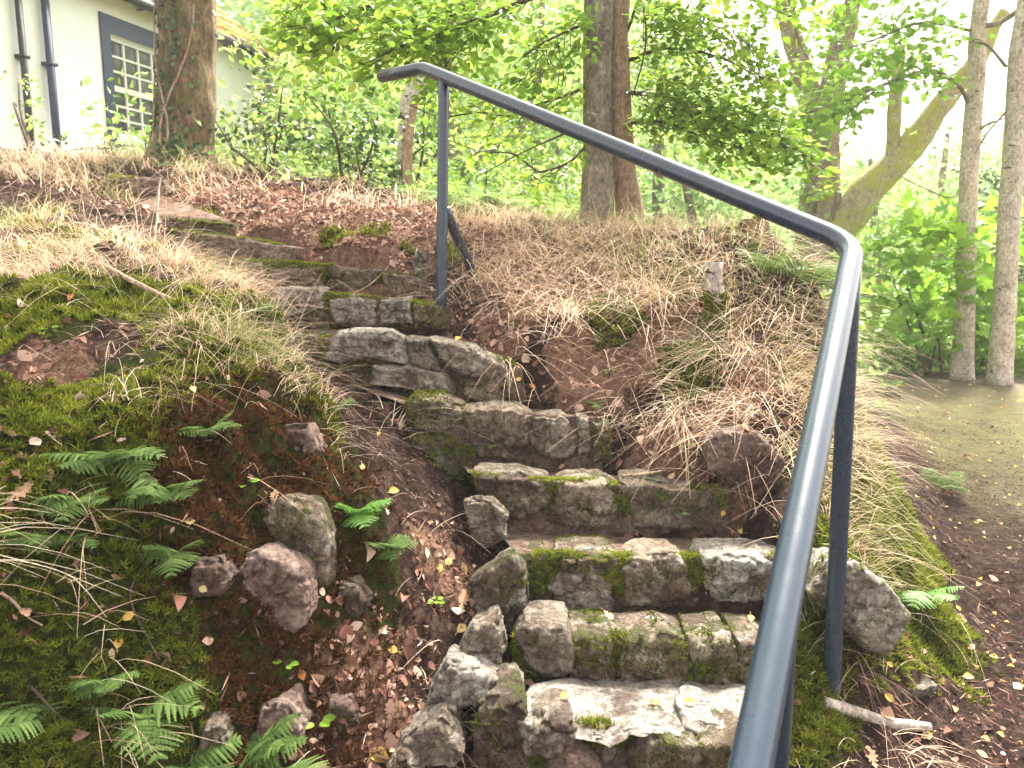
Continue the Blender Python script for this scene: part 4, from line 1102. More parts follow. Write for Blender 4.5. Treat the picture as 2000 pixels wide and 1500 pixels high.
twig([(1610,1375),(1680,1395),(1740,1415),(1815,1420)], .017, .012, 'half-buried pale root crossing the soil below the handrail post', M_bark_pale, 'root', 'tree_root', .004, .006)
twig([(425,510),(560,560),(700,560),(785,505)], .003, .002, 'long bleached straw-like stick across the upper blocks', lift=.05)
twig([(975,640),(1010,628),(1080,610)], .004, .003, 'short dark stick on the soil right of the upper steps', M_twig)
twig([(1215,935),(1260,930),(1300,918)], .006, .004, 'grey stick lying on the back of the curved step')
twig([(60,470,3.4),(150,520,3.2),(215,420,3.6),(330,375,4)], .003, .002, 'bare bramble stem arching over the dry grass at upper left', M_twig)

# ------------------------------------------------------------------ handrail
M_rail = NT('glossy_blue_black_paint')
f = M_rail.noise(60, 6, .7); f2 = M_rail.noise(14, 8, .75)
cc = M_rail.mix(M_rail.step(f2, .69, .72), (.018, .036, .058), (.10, .05, .035))
M_rail.bump(f, .05, .002)
rr = M_rail.n('ShaderNodeMapRange'); M_rail.l(f2, rr.inputs[0]); rr.inputs[3].default_value = .16; rr.inputs[4].default_value = .40
M_rail.l(rr.outputs[0], M_rail.b.inputs['Roughness'])
M_rail = M_rail.done(cc, .32, .7); 
for l in list(M_rail.node_tree.links):
    pass
A = W(745, 149, 3.50); B = W(827, 133, 3.34); Kk = W(1668, 478, 1.90)
c0 = W(1466, 1500, .86)
low = Kk + (c0 - Kk) * 1.45
hr = empty('handrail', W(1625, 1335, 1.90), 'blue-black tubular metal handrail with two bends following the stone steps', 'handrail')
def fillet(a, b, c, r, n=8):
    """round the corner b between a and c"""
    u = unit(a - b); v = unit(c - b); p = b + u * r; q = b + v * r
    return [p * (1 - t) ** 2 + 2 * b * t * (1 - t) + q * t * t for t in np.linspace(0, 1, n)]
pth = [A, A * .5 + B * .5] + fillet(A, B, Kk, .03, 5) + [B * (1 - t) + Kk * t for t in np.linspace(.1, .9, 9)] + fillet(B, Kk, low, .075, 10) + [Kk * (1 - t) + low * t for t in np.linspace(.12, 1, 10)]
RR = .0255
m = MB(); V, F3, F4 = tube(pth, RR, 28); m.add(V, F3=F3, F4=F4); m.build('rail', M_rail, hr)
def post(a, b, r=.021, nm='post', lab=None):
    P = [a * (1 - t) + b * t for t in np.linspace(0, 1, 12)]
    V, F3, F4 = tube(P, r, 20); m = MB(); m.add(V, F3=F3, F4=F4)
    o = m.build(nm, M_rail, hr)
    if lab: tag(o, lab)
t = .078; pt = B * (1 - t) + Kk * t
post(pt, W(861, 600, 3.22) - [0, 0, .05], .022, 'post', 'upper post')
post(W(869, 408, 3.225), W(935, 560, 3.55), .021, 'brace', 'slanting brace behind the upper post')
kp = Kk * .985 + low * .015
post(kp - [0, 0, .02], W(1625, 1345, 1.90) - [0, 0, .1], .022, 'post', 'lower post under the bend')
q = Kk + (c0 - Kk) * .82
post(q - [0, 0, .01], q + np.array([.02, .05, -.75]), .022, 'post', 'foremost post close to the camera')

# ------------------------------------------------------------------ old wooden posts and stake
def stump(path, r, mat, lab, name, top=None, bump=.008, seg=18, cat='post'):
    P = smooth_path(path, 14); c = P[0]
    root = empty(name, c, lab, cat)
    rad = np.array([r[0] + (r[1] - r[0]) * t for t in np.linspace(0, 1, 14)])
    V, F3, F4 = tube(P, rad, seg, True, bump, 14)
    m = MB(); m.add(V, F3=F3, F4=F4); m.build('wood', mat, root)
    return root, V, [F3, F4], P
r_, V, Fs, P = stump([W(1470, 560, 3.45), W(1474, 428, 3.45)], (.07, .062), M_bark_ivy, 'squat mossy old wooden post on the crest under the handrail', 'wooden_post', bump=.014)
coat(V, Fs, 20000, .72, r_, 5, .014)
r_, V, Fs, P = stump([W(1418, 560, 3.5), W(1424, 448, 3.5)], (.055, .03), M_bark_ivy, 'small broken mossy stump left of the squat wooden post', 'tree_stump', cat='stump', bump=.02)
coat(V, Fs, 20000, .6, r_, 6, .014)
r_, V, Fs, P = stump([W(1398, 650, 2.98), W(1398, 590, 2.98), W(1393, 552, 2.98), W(1395, 512, 2.98)], (.04, .033), M_bark_birch, 'short white birch stake with peeling bark on the right bank', 'birch_stake', bump=.004)
k = V[:, 2] < P[7][2]
coat(V[:, :] * 1, [f[(V[f][:, :, 2].max(1) < P[7][2])] for f in Fs], 26000, .4, r_, 7, .012)

# ------------------------------------------------------------------ cottage
HA, HK = -6.5, .29
HD = unit(np.array([HK, 1, 0.])); HN = np.array([HD[1], -HD[0], 0.])      # along the wall, out of the wall
H0 = np.array([HA, 0, 0.])
def onwall(px, py, off=0):
    d = ray(px, py); o = HA + off * HN[0] * (1 + HK * HK)
    t = o / (d[0] - HK * d[1]); p = np.array([0, 0, EYE]) + d * t
    return (p - H0).dot(HD), p[2]
def hp(s, z, off=0): return H0 + HD * s + HN * off + np.array([0, 0, z])
def hbox(m, s0, s1, z0, z1, o0, o1, rnd=.5):
    V = np.array([hp(s, z, o) for s in (s0, s1) for o in (o0, o1) for z in (z0, z1)])
    m.add(V, F4=[[0, 1, 3, 2], [4, 6, 7, 5], [0, 4, 5, 1], [2, 3, 7, 6], [0, 2, 6, 4], [1, 5, 7, 3]], rnd=rnd)
s_end = onwall(528, 200)[0]; s_a = onwall(-420, 200)[0]
zg = EYE + .45
e1 = onwall(180, 6); e2 = onwall(500, 92)
ze = .5 * (e1[1] + e2[1]) + .02
cot = empty('cottage', hp(s_end - 2, zg), 'white rendered cottage with slate-blue window surround and orange mossy roof', 'cottage')
M_render = plain_mat('white_roughcast', (.9, .91, .88), .9, .2, .5, 35, .08)
M_slate = plain_mat('slate_blue_paint', (.04, .055, .11), .5, .4, .1, 20, .2)
M_white = plain_mat('white_gloss_paint', (.8, .8, .78), .4, .5, 0, 20, .05)
M_iron = plain_mat('dark_iron', (.035, .03, .035), .5, .4, .1, 20, .3)
M_glass = plain_mat('window_glass', (.05, .045, .05), .08, .8, 0, 5, .4)
sm = NT('lichened_orange_tiles'); f = sm.noise(9, 8, .75)
c = sm.ramp(f, [(.16, .07, .03), (.48, .2, .05), (.62, .42, .08), (.5, .5, .12)], [.3, .45, .6, .75]); sm.bump(f, .7, .02)
M_tile = sm.done(c, .9, .2)
w0 = onwall(212, 64); w1 = onwall(333, 100); wb = onwall(214, 266)
s0, s1 = w0[0], w1[0]; zt, zb = w0[1], wb[1]
m = MB()
hbox(m, s_a, s0, zg - .6, ze, -.3, 0); hbox(m, s1, s_end, zg - .6, ze, -.3, 0)
hbox(m, s0, s1, zg - .6, zb, -.3, 0); hbox(m, s0, s1, zt, ze, -.3, 0)
hbox(m, s_end - .3, s_end, zg - .6, ze, -4.5, -.3)
hbox(m, s_a, s_a + .3, zg - .6, ze, -4.5, -.3)
# gable triangle at the far end
zr = ze + 1.9
V = np.array([hp(s_end - .3, ze, 0), hp(s_end, ze, 0), hp(s_end - .3, ze, -4.5), hp(s_end, ze, -4.5), hp(s_end - .3, zr - .05, -2.25), hp(s_end, zr - .05, -2.25)])
m.add(V, F3=[[0, 2, 4], [1, 5, 3]], F4=[[0, 4, 5, 1], [2, 3, 5, 4], [0, 1, 3, 2]])
m.build('wall', M_render, cot, smooth=False)
win = None
m = MB(); t_ = .085
hbox(m, s0 - .12, s0, zb - .05, zt + .17, .0, .022); hbox(m, s1, s1 + .12, zb - .05, zt + .17, 0, .022)
hbox(m, s0, s1, zt, zt + .17, 0, .022)
wo = m.build('window', M_slate, cot, smooth=False)
def sub(m, name, mat, par, smooth=False):
    V, Fs, r = m.get(); V = V - np.array(cot.location)
    o = bpy.data.objects.new(name, mesh_data(name, V, Fs, mat, r, smooth)); C.objects.link(o); o.parent = par; return o
m = MB(); fr = .045
hbox(m, s0, s0 + fr, zb, zt, -.1, -.04); hbox(m, s1 - fr, s1, zb, zt, -.1, -.04); hbox(m, s0 + fr, s1 - fr, zb, zb + .06, -.1, -.035); hbox(m, s0 + fr, s1 - fr, zt - .05, zt, -.1, -.04)
zm = (zb + zt) / 2 - .01
hbox(m, s0 + fr, s1 - fr, zm - .028, zm + .028, -.1, -.03)
for i in range(1, 4):
    s = s0 + fr + (s1 - s0 - 2 * fr) * i / 4; hbox(m, s - .011, s + .011, zb + .06, zm - .028, -.09, -.05); hbox(m, s - .011, s + .011, zm + .028, zt - .05, -.09, -.05)
for a, b in ((zb + .06, zm - .028), (zm + .028, zt - .05)):
    for i in (1, 2):
        z = a + (b - a) * i / 3; hbox(m, s0 + fr, s1 - fr, z - .011, z + .011, -.087, -.053)
sub(m, 'sash', M_white, wo)
m = MB(); hbox(m, s0 + .01, s1 - .01, zb + .01, zt - .01, -.078, -.07); sub(m, 'pane', M_glass, wo)
m = MB(); hbox(m, s0 - .05, s1 + .05, zb - .06, zb - .002, -.03, .05); sub(m, 'sill', M_white, wo)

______

■ Your instructions
Leave the pictures out and reproduce exactly the lines from the top of the listing above through the line with "upper left', M_twig)".

■ Final result
Continue the Blender Python script for this scene: part 4, from line 1102. More parts follow. Write for Blender 4.5. Treat the picture as 2000 pixels wide and 1500 pixels high.
twig([(1610,1375),(1680,1395),(1740,1415),(1815,1420)], .017, .012, 'half-buried pale root crossing the soil below the handrail post', M_bark_pale, 'root', 'tree_root', .004, .006)
twig([(425,510),(560,560),(700,560),(785,505)], .003, .002, 'long bleached straw-like stick across the upper blocks', lift=.05)
twig([(975,640),(1010,628),(1080,610)], .004, .003, 'short dark stick on the soil right of the upper steps', M_twig)
twig([(1215,935),(1260,930),(1300,918)], .006, .004, 'grey stick lying on the back of the curved step')
twig([(60,470,3.4),(150,520,3.2),(215,420,3.6),(330,375,4)], .003, .002, 'bare bramble stem arching over the dry grass at upper left', M_twig)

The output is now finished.